以上の通り、今回は、パワハラの慰謝料相場について説明したうえで、慰謝料請求が認められる条件と増額するためのポイントを解説しました。

この記事の要点を簡単に整理すると以下のとおりです。

まとめ

・パワハラの慰謝料相場は、事案によって大きく異なりますが、5万円~200万円程度となることが多いです。
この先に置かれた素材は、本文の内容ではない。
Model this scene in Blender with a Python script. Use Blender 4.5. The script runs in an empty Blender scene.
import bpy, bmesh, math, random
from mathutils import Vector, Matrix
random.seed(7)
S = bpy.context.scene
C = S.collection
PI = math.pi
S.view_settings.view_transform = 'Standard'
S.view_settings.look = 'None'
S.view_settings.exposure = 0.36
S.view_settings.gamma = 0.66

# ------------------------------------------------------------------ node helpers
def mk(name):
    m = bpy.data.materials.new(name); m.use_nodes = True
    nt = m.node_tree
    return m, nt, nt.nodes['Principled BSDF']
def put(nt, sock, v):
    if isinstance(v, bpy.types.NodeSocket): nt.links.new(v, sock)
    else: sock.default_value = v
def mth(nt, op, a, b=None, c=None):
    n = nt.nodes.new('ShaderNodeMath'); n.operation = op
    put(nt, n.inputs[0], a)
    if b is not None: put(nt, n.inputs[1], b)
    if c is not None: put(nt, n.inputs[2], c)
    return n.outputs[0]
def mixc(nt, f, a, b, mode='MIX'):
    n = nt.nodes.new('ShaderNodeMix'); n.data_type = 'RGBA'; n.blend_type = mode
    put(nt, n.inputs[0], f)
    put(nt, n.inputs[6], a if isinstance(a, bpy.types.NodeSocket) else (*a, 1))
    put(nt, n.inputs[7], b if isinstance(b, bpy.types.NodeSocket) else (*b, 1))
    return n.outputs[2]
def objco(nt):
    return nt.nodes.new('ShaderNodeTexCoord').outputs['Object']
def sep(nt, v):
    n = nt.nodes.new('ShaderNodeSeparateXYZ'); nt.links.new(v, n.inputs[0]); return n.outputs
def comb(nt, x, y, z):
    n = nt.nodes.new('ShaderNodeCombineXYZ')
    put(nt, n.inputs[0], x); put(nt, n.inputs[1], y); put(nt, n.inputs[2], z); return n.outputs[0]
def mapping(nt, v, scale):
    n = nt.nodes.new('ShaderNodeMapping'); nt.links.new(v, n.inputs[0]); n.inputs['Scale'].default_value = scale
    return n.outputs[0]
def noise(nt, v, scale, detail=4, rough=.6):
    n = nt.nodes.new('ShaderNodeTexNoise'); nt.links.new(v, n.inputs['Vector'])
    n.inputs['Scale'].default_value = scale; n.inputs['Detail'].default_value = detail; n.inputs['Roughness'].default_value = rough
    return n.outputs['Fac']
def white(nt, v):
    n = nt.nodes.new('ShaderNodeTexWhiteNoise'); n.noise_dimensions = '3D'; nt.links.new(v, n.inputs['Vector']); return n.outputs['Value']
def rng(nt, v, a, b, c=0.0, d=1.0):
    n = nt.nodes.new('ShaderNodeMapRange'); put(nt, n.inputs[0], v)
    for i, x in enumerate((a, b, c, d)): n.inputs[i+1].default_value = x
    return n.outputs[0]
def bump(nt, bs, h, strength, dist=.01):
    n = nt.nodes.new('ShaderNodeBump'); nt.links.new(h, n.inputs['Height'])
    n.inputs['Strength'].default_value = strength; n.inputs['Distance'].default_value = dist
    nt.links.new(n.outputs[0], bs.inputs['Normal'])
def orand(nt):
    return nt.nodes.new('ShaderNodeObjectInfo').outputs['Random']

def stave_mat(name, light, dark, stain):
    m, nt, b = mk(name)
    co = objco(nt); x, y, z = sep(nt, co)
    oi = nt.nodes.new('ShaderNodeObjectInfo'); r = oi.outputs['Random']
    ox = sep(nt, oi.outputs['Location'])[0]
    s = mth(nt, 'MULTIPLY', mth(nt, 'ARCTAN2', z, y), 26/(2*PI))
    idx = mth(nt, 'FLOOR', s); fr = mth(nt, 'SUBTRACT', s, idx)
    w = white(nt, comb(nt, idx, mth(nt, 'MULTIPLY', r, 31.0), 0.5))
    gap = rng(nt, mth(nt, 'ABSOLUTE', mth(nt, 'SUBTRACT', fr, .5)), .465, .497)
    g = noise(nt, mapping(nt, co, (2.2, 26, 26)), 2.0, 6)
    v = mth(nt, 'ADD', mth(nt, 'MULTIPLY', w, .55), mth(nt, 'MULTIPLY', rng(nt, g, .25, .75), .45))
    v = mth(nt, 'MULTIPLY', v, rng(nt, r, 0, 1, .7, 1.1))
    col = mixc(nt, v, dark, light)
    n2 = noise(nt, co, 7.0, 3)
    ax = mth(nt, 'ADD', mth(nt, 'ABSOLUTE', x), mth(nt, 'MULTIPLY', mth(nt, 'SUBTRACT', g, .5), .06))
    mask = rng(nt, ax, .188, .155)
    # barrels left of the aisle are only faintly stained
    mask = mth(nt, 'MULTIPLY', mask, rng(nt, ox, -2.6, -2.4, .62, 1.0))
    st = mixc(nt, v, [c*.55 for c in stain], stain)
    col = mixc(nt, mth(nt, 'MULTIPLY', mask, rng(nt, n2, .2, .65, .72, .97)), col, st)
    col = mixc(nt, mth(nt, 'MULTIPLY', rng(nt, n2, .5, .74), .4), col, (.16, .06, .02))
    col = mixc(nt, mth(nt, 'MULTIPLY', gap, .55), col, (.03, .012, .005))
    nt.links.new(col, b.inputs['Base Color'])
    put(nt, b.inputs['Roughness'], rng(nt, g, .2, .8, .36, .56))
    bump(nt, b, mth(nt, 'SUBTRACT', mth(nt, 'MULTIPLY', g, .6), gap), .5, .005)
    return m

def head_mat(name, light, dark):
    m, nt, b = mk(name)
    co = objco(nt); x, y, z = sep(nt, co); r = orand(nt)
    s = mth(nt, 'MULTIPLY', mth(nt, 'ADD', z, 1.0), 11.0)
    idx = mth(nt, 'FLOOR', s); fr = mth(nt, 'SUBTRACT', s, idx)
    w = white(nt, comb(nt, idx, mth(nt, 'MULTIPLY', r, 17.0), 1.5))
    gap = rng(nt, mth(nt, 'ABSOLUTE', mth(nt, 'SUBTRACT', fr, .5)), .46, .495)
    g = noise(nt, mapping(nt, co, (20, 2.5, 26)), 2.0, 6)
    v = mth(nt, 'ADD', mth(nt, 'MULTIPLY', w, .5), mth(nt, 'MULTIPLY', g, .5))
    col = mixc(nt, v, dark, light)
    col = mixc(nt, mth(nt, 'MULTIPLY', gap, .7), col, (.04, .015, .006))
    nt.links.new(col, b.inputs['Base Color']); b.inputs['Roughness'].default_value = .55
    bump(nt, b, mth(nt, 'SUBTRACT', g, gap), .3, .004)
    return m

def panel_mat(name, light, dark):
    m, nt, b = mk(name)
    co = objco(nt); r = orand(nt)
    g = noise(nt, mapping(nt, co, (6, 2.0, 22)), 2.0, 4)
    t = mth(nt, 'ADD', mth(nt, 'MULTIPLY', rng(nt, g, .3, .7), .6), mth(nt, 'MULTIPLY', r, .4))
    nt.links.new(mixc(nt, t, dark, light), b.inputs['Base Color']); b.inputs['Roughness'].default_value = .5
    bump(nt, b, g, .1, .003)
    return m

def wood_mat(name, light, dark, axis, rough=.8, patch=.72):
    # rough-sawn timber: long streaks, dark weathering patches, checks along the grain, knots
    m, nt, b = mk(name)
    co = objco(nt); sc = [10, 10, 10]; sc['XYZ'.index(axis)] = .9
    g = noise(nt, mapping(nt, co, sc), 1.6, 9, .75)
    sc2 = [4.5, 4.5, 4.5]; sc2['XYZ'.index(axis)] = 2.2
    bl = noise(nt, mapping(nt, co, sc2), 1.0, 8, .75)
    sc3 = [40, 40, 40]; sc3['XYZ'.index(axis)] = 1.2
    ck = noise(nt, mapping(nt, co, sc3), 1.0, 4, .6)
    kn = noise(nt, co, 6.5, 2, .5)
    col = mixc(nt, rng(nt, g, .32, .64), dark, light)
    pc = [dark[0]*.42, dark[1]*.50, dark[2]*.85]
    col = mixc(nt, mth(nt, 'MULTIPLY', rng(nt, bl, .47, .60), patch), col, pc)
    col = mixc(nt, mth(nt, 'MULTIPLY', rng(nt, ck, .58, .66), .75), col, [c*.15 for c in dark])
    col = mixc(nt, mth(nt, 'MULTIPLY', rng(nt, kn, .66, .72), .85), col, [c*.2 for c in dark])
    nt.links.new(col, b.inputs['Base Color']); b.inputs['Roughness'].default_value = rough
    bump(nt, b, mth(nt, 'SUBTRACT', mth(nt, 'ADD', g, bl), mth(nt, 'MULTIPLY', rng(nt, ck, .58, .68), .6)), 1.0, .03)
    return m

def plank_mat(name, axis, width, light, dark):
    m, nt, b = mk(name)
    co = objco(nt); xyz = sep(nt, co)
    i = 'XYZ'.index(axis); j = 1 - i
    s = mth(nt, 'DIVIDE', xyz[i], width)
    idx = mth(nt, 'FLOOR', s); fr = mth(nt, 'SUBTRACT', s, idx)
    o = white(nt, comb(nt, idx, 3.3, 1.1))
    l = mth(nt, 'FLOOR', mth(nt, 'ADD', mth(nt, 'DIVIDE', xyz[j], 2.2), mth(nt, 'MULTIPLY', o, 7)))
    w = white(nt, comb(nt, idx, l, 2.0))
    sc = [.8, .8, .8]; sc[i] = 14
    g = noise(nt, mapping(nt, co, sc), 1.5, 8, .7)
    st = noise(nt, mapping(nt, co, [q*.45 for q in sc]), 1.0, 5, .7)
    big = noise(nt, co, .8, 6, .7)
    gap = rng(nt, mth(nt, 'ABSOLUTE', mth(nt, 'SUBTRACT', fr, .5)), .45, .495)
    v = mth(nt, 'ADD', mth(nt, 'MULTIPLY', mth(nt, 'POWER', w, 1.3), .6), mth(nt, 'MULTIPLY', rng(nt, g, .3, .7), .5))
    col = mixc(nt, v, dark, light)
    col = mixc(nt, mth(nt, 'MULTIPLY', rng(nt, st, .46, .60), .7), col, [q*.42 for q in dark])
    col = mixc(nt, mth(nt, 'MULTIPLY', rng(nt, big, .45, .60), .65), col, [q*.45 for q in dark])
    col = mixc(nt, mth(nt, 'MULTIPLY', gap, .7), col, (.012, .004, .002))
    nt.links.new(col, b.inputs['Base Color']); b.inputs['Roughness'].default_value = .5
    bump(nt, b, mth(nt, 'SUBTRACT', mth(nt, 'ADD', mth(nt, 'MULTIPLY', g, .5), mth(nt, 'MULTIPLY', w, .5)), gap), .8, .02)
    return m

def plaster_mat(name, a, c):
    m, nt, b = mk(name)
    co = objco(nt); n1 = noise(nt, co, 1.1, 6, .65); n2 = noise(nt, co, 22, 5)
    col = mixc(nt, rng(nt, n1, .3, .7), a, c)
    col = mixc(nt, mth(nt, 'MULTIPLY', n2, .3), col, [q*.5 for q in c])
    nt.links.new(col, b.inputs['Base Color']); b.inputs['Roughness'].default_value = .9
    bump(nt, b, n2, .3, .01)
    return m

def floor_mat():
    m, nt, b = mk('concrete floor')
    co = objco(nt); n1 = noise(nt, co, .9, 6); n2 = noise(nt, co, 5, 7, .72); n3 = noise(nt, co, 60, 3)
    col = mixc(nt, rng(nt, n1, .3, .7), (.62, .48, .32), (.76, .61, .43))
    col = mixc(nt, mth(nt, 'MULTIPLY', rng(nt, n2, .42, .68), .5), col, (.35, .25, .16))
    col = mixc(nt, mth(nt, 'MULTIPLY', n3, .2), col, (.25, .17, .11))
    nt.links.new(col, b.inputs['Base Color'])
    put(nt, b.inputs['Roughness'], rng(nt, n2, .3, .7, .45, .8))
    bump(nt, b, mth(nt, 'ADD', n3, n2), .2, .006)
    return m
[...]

・パワハラによる慰謝料請求が認められる条件2つを整理すると以下のとおりです。
条件1:暴力や罵倒等の行為が存在する
条件2:行為が違法である

・パワハラで慰謝料が認められる例6つを整理すると以下のとおりです。
例1:身体的な攻撃
例2:精神的な攻撃
例3:人間関係からの切り離し
例4:過大な要求
例5:過小な要求
例6:個の侵害

・パワハラの慰謝料を増額するポイント4つを整理すると以下のとおりです。
ポイント1:パワハラ行為を記録する
ポイント2:うつ病が疑われる場合には診察を受ける
ポイント3:労働審判・訴訟を用いる
ポイント4:弁護士に相談する

・パワハラ慰謝料を請求する手順4つを整理すると以下のとおりです。
手順1:請求先を決める
手順2:慰謝料を請求する
手順3:交渉を行う
手順4:労働審判・訴訟を申し立てる

この記事がパワハラの慰謝料相場を知りたいと悩んでいる方の助けになれば幸いです。